— start Provided information —

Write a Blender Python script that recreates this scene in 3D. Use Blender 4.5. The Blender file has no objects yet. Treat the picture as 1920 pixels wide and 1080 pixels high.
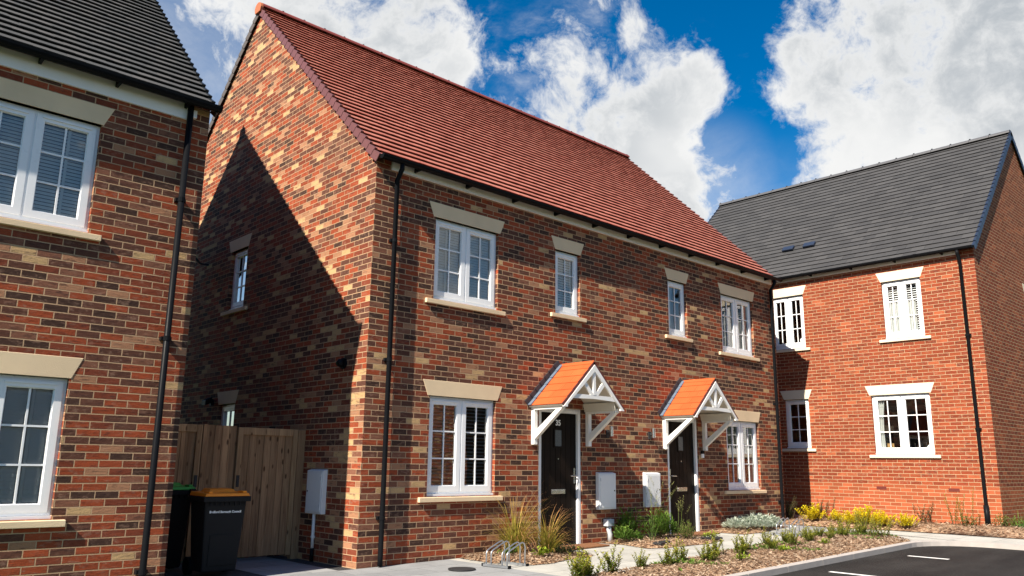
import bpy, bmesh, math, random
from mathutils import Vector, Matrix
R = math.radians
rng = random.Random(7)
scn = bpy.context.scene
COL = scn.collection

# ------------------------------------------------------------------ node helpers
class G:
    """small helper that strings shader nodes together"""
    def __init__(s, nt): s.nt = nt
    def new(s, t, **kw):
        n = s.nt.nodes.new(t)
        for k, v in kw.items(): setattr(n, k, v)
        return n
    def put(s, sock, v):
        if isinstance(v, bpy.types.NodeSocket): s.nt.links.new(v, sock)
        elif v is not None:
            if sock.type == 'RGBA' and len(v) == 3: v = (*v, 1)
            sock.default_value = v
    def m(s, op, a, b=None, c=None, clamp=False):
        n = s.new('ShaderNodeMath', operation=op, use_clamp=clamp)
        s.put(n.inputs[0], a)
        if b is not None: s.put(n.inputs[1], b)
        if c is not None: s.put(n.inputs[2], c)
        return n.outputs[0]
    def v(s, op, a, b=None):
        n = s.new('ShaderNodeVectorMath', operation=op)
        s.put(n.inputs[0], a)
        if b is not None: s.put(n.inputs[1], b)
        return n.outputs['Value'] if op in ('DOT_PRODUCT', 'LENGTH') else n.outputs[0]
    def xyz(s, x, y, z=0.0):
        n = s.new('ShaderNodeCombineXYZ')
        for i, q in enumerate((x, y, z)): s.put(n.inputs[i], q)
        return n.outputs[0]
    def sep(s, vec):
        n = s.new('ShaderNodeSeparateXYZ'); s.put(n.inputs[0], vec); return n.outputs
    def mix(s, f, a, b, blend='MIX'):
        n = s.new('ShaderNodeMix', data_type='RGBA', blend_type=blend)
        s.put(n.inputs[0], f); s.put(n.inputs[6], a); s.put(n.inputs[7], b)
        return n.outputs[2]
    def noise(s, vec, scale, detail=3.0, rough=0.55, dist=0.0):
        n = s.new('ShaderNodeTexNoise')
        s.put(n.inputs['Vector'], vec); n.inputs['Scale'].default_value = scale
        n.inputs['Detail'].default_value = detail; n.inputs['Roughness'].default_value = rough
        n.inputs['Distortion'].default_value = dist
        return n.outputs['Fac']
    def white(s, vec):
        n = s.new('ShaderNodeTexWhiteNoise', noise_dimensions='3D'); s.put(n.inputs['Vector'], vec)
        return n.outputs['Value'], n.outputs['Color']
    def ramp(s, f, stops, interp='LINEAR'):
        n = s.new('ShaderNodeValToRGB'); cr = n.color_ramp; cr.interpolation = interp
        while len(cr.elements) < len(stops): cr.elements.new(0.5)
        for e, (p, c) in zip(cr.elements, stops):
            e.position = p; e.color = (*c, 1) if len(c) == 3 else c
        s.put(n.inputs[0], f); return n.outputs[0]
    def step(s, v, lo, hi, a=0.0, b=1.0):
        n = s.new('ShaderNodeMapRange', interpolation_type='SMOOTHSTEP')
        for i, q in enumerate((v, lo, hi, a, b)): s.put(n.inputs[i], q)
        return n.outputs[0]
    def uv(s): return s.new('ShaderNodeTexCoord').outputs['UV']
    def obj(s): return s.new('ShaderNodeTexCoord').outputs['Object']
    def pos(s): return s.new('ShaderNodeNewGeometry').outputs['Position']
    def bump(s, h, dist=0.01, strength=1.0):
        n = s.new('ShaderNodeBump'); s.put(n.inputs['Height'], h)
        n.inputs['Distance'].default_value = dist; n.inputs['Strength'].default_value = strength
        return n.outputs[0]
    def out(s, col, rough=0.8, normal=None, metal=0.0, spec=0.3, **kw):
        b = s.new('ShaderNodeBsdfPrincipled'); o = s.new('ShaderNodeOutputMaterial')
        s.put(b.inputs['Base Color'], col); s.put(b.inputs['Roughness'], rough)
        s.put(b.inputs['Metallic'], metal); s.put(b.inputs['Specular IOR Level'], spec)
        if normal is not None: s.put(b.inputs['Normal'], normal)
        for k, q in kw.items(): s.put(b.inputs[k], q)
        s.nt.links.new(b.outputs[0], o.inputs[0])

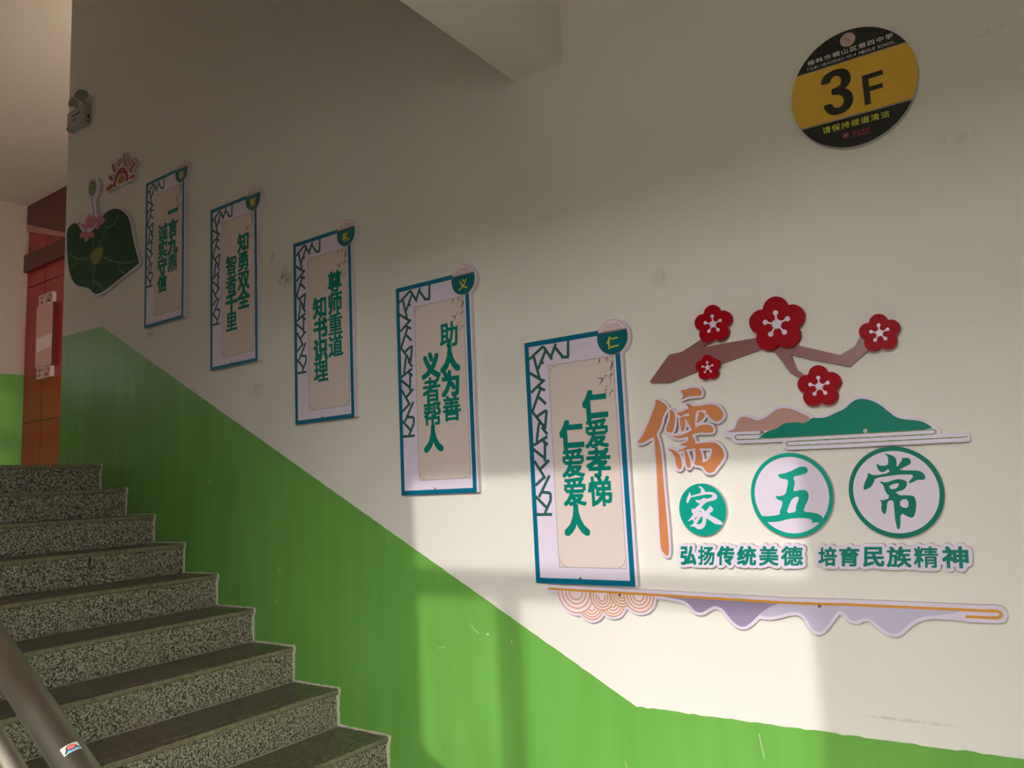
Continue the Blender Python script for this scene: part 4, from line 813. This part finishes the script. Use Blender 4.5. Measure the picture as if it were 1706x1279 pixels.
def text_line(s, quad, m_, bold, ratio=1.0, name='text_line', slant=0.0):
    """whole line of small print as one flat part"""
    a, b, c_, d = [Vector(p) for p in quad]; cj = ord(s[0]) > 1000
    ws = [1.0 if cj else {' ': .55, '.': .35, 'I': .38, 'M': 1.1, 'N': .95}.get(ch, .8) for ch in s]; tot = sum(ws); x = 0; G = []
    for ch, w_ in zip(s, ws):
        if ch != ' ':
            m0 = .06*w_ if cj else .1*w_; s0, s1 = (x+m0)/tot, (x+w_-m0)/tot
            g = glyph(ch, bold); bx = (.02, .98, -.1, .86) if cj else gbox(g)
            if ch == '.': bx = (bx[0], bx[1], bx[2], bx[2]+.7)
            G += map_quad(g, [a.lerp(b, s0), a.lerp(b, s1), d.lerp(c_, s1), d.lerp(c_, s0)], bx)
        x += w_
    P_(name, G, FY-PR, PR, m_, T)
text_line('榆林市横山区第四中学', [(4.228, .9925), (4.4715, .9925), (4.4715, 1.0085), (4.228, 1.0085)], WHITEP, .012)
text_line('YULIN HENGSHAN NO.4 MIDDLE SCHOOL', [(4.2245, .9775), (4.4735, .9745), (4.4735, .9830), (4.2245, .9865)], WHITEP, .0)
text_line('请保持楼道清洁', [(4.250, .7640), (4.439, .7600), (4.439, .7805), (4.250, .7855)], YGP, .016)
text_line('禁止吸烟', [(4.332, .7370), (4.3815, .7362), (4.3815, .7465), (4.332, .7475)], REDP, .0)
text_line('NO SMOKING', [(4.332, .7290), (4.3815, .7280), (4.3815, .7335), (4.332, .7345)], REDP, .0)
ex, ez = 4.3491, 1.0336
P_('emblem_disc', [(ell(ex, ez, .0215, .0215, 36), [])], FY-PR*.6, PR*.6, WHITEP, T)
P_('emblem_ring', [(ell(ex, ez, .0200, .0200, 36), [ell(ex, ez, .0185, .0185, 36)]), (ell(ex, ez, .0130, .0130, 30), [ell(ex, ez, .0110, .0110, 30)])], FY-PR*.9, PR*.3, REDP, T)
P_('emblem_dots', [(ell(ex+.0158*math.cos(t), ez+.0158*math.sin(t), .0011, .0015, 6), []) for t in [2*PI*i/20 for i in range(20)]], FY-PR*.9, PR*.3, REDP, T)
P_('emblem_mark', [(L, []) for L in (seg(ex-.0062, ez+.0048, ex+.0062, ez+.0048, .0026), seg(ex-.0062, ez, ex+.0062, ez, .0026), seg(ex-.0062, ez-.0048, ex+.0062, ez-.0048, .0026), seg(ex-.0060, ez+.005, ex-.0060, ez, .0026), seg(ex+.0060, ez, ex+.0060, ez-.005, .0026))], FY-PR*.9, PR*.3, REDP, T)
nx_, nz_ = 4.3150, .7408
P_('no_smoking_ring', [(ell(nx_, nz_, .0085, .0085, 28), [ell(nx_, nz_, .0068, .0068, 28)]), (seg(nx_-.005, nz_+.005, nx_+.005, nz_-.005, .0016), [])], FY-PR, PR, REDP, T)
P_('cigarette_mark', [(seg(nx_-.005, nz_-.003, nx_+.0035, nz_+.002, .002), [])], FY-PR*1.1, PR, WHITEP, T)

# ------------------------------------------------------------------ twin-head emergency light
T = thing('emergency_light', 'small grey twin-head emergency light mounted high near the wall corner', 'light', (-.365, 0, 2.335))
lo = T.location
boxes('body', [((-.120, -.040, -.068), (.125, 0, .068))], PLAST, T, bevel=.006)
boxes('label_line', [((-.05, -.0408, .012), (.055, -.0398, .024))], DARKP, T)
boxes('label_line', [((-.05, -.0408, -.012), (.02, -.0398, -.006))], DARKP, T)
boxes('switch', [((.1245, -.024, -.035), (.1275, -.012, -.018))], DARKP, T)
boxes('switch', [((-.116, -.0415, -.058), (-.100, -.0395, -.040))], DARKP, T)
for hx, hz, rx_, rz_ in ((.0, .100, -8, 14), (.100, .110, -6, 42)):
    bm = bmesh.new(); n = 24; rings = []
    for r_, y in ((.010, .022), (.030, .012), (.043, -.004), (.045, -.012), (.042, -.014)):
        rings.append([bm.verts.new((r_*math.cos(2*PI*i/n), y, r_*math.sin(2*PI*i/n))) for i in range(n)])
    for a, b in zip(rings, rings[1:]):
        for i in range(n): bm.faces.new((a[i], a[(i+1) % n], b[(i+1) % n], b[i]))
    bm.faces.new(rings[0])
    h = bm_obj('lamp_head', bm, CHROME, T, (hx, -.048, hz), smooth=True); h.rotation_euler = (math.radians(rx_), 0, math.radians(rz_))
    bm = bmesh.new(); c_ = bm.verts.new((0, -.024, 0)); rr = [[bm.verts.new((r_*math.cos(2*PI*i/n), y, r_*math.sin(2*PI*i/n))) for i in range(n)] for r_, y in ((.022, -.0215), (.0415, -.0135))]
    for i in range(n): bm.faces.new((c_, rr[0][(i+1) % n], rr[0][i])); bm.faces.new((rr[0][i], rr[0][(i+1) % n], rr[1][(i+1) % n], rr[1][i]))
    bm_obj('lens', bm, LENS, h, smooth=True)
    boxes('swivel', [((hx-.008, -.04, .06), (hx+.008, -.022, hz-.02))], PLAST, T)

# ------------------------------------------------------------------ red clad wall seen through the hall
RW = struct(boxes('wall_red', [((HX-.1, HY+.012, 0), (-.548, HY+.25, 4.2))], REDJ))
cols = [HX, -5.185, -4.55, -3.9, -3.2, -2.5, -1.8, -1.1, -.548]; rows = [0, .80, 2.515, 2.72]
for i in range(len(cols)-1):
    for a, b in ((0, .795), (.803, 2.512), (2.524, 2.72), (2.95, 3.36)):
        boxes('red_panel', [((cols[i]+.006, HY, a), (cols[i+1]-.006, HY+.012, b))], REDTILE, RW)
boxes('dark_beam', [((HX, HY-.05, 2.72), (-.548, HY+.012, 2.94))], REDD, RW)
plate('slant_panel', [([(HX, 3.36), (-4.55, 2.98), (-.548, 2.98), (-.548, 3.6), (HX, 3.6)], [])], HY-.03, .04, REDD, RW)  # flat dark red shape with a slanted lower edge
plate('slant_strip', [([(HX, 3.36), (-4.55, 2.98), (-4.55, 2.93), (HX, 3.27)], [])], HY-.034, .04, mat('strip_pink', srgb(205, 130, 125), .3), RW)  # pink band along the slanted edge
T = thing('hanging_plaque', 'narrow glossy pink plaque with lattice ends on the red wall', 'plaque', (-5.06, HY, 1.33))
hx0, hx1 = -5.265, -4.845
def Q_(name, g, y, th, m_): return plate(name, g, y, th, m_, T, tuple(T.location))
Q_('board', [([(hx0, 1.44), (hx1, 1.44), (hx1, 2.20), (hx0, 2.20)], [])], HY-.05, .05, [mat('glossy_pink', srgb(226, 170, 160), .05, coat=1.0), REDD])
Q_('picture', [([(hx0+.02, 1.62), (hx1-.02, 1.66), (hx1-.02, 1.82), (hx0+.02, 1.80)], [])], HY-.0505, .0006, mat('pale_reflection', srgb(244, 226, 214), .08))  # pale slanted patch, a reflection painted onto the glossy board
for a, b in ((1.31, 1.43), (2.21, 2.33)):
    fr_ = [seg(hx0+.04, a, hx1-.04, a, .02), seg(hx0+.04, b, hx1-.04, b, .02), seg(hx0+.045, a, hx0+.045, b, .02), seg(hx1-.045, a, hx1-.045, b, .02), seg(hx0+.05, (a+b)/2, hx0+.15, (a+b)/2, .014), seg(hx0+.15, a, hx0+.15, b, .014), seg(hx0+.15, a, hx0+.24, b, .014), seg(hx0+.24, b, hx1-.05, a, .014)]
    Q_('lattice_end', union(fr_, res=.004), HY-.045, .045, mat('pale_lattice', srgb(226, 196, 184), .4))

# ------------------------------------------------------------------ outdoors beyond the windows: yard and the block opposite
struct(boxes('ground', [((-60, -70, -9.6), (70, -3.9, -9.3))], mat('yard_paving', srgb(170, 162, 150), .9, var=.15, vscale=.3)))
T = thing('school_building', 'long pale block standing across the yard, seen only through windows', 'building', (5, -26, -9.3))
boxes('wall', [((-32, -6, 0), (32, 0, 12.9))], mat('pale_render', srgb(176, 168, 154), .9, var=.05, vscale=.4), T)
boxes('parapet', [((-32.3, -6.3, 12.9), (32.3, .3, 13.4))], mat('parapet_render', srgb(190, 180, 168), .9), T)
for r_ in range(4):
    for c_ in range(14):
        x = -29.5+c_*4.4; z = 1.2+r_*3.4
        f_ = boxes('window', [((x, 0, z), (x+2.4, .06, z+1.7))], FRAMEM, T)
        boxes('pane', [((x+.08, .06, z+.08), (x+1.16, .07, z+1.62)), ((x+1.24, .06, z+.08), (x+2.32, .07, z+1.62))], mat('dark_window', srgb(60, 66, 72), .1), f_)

— end Provided information —

→ **Stated goal**:
Find how many lines hold the string "Blender", and state that number alone.

→ **The completed task**:
2